I assume you are asking about extra wort volume because you are going to “fly” sparge? I prefer batch sparging because it completely eliminates this problem. How? Mash in with what ever amount of water you want, then run off the entire volume into your kettle. Measure the wort and subtract this from your desired pre-boil target volume. Add the difference back to the mash. When you run this off you will get exactly that amount back out because your grain is already wet and the dead space is already accounted for. Much simpler and much faster than any other sparge method. NO trial and error, just the perfect volume every time.

That is interesting Duxx. That certainly sounds easy.

Do you still hit your desired OG that way?

[quote=“soggycd”]I appreciate your input uberculture and nighthawk,

but is this really all the community has to say?

Either do not worry too much about it or just let the computer tell you what to do (which are almost the same thing)? With as much all grain homebrewing that occurs everyday surely someone has a simple, reasonable explanation for accounting for excess wort in all grain brews and how it affects gravity?

Software is handy in practice, and I do like the idea of implementing it into my brew routine, but I also like to understand the theory.[/quote]

What do you want to know?

In a perfect world of fly sparging, you sparge until you have extracted the sugar down to a gravity of ~1.010. To avoid tannin extraction IIRC.

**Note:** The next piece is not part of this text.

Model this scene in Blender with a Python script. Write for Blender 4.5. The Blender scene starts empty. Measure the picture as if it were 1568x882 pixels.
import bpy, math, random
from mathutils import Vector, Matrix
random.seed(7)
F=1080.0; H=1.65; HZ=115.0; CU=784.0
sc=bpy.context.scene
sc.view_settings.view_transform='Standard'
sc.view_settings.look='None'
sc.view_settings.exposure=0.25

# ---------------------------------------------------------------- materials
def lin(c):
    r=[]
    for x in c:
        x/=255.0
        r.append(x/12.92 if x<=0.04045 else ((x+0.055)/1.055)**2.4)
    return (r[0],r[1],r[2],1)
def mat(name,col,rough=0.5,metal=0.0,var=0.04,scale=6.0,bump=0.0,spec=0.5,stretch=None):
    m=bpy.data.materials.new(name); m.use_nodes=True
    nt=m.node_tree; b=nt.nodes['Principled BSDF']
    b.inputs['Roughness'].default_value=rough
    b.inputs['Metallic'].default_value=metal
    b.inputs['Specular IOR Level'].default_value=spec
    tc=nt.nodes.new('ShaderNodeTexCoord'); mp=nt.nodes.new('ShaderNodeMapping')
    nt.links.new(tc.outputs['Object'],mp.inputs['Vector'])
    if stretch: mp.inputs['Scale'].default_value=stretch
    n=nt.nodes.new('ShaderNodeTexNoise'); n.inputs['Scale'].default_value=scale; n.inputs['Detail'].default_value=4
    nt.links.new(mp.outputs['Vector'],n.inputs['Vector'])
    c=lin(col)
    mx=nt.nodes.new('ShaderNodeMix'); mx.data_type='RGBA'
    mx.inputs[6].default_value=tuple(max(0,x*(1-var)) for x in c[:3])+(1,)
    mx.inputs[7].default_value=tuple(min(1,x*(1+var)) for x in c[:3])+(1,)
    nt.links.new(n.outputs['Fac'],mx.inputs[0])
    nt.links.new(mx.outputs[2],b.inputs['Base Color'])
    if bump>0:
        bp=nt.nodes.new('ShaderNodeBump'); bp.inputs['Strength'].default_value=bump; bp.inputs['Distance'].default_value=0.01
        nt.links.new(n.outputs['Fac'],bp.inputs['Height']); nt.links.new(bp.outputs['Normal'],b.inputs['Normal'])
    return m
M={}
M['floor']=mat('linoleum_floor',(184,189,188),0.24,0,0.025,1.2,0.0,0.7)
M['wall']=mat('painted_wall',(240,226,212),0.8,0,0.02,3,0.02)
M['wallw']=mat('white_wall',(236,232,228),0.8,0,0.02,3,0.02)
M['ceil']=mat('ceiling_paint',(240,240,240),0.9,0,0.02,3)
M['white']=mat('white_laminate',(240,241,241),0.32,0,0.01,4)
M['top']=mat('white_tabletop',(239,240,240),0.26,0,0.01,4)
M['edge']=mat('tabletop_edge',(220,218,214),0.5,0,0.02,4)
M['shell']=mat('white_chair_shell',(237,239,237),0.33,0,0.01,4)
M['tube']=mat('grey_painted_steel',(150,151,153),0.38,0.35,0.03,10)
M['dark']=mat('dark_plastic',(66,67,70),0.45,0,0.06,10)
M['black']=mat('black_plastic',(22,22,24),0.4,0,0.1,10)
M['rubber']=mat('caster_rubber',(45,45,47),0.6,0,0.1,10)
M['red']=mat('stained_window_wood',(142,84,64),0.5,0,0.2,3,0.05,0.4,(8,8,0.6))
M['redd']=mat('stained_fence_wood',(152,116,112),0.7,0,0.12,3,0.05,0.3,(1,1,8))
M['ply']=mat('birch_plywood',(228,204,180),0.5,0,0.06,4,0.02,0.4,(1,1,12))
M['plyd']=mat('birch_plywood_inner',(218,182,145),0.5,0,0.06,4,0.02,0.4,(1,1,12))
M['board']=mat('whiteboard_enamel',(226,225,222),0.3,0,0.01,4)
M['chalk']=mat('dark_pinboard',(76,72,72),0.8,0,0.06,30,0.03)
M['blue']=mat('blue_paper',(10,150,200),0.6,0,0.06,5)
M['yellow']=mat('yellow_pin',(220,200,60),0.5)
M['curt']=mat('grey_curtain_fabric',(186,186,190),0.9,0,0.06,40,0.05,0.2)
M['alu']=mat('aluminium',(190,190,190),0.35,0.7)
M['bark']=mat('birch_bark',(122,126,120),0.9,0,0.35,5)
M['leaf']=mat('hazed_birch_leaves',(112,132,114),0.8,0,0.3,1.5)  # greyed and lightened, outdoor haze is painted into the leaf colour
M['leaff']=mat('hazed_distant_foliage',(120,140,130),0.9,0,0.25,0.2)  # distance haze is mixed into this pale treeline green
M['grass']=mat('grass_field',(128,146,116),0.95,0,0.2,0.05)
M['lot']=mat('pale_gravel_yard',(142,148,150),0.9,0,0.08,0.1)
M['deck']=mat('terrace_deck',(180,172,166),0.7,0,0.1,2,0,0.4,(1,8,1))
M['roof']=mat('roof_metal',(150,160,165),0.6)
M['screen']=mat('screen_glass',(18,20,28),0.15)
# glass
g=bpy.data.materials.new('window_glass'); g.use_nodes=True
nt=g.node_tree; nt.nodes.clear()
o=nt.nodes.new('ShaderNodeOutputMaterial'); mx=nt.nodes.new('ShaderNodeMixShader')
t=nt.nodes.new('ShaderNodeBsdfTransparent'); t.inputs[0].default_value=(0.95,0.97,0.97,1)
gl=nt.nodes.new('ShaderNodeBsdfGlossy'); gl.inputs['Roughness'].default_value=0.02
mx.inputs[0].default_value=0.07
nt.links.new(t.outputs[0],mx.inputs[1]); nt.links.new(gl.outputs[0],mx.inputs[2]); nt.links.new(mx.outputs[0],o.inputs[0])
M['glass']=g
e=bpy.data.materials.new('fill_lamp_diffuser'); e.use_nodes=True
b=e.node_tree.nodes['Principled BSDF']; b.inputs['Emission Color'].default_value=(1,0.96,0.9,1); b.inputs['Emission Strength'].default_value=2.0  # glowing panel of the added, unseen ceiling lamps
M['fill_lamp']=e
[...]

With either batch or fly sparging, one has to find the balance between leaving to much sugar behind, and having to boil 2-3 hours to get the volume down. That is where finding “YOUR” efficiency number comes in to play. And using the appropriate amount of grain to match “YOUR” system.

How does to much wort effect the gravity? It depends on “YOUR” systems effecency. If the recipe is designed for 65% and you get 75%, you could possible have 1g more wort and still have the same gravity as the recipe. Or, your gravity could be 10% higher at the same volume of the recipe.